The audience at a piano recital were appalled when a telephone rang just off stage. Without missing a note the soloist glanced toward the wings and called, "If that's my agent, tell him I'm working!"

Having a slow day? You sound board. 

I'm not calling you a lyre!

Boy, you are really putting a damper on things.

What does a Steinway? ~ About 800 pounds (Steinway)

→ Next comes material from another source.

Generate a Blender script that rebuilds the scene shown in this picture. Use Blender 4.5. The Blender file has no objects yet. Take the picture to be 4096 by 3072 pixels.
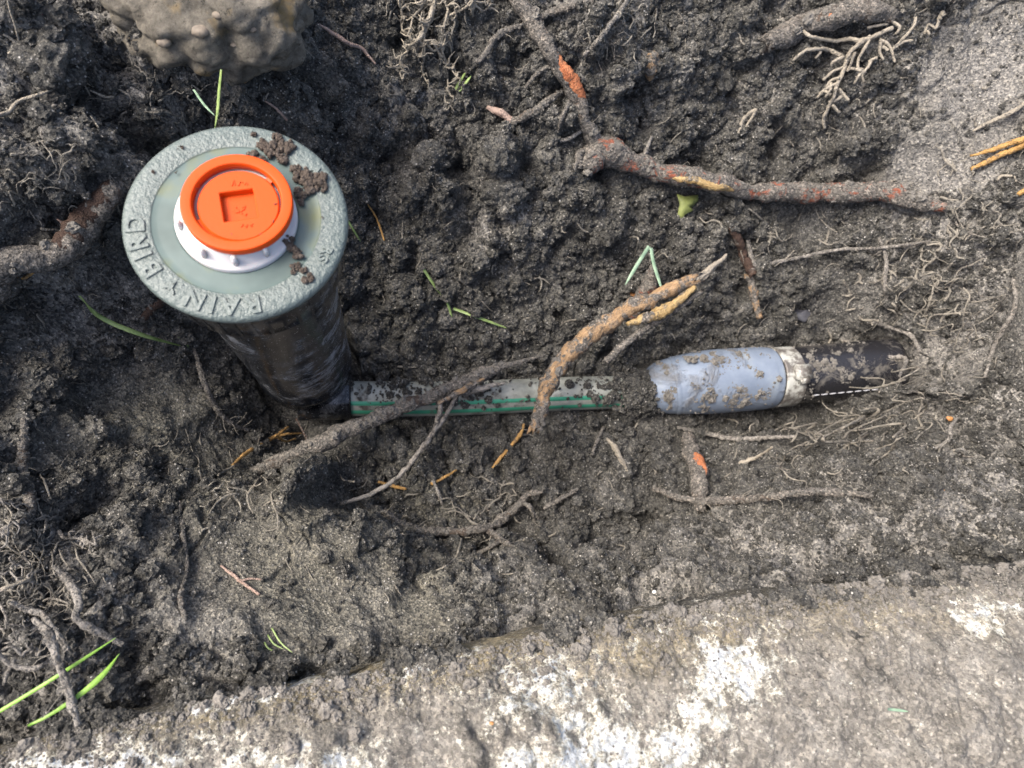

Why do pianos get so many headaches? ~ their strings are under so much tension

Why was the piano laughing? ~ someone was tickling it's ivories

Why do party goers love the inside of the piano? ~ because that's where the action is

What has 3 legs, 52 teeth and loves to make music? ~ a grand piano

What has 88 keys but no locks? ~ a piano


When wrapping your music teacher's gifts at Christmas, wrap them with cello-phane

Life is like a piano - what you get out of it depends on how you play it.

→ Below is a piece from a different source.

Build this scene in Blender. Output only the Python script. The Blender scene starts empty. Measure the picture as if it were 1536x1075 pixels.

In 1988, Ms. Spelke won the Wilson Page Turning Scholarship, which sent her to Israel to study page turning from left to right. She is winner of the 1984 Rimsky Korsakov Flight of the Bumblebee Prestissimo Medal, having turned 47 pages in an unprecedented 32 seconds. She was also an 1983 silver medalist at the Klutz Musical Page Pickup Competition: contestants retrieve and rearrange a musical score dropped from a Yamaha. Ms. Spelke excelled in "grace, swiftness, and especially poise.”  Ms. Spelke performs both the finger-licking and the bent-page corner methods. She works from a standard left bench position, and is the originator of the dipped-elbow page snatch, a style used to avoid obscuring the pianist's view of the music. She is page turner in residence in Fairfield Iowa, where she occupies the coveted Alfred Hitchcock Chair at the Fairfield Page Turning Institute.
  Mrs. Spelke is married, and has a nice house on a lake.